How do plants share water sources in a rubber-tea agroforestry system during the pronounced dry season?

Wu, J. N. et al. | Agriculture Ecosystems & Environment | 2017 | Peer Reviewed | Original research |


Extensive cultivation of rubber plantations in Xishuangbanna in southwest (SW) China has resulted in negative hydrological consequences, particularly drought, during the pronounced dry season. Although rubber-tea agroforestry is regarded as the most successful agroforestry system for improving the sustainability of rubber agriculture and environmental conservation, plant water use patterns and their related interactions have rarely been examined in such systems. How do coexisting plants compete and share water under water deficit remains to be explored.
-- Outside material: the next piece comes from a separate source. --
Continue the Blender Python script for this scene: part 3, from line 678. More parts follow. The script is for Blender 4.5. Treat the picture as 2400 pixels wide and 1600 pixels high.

Therefore, we used stable isotope (delta D and delta O-18) methods to determine the spatial water use patterns of both rubber trees and tea trees in a rubber-tea agroforestry system during the pronounced dry season and explored the movement of soil water in this system. The results of the MixSIAR model (a Bayesian mixing model) indicated that tea trees primarily uptake water from the 5-30 cm soil layer (40.3%, on average), and rubber trees primarily uptake water from the 30-80 cm soil layer (35.3%, on average) and absorb soil water evenly along slopes during the dry season. These results suggest that rubber trees and tea trees have different but complementary water use patterns. We also observed that the soil of the uphill and downhill tea rows contained much more water; however, the collaborative hydraulic redistribution in the studied agroforestry system could redistribute the soil water along the slope and below the ground well. Therefore, soil drought on terraces can be alleviated during the dry season. Our results confirmed that the tea tree is an appropriate crop for intercropping with rubber trees when considering water sharing and water management and provided a practical analysis of water use benefits from a rubber agroforestry system during drought stress.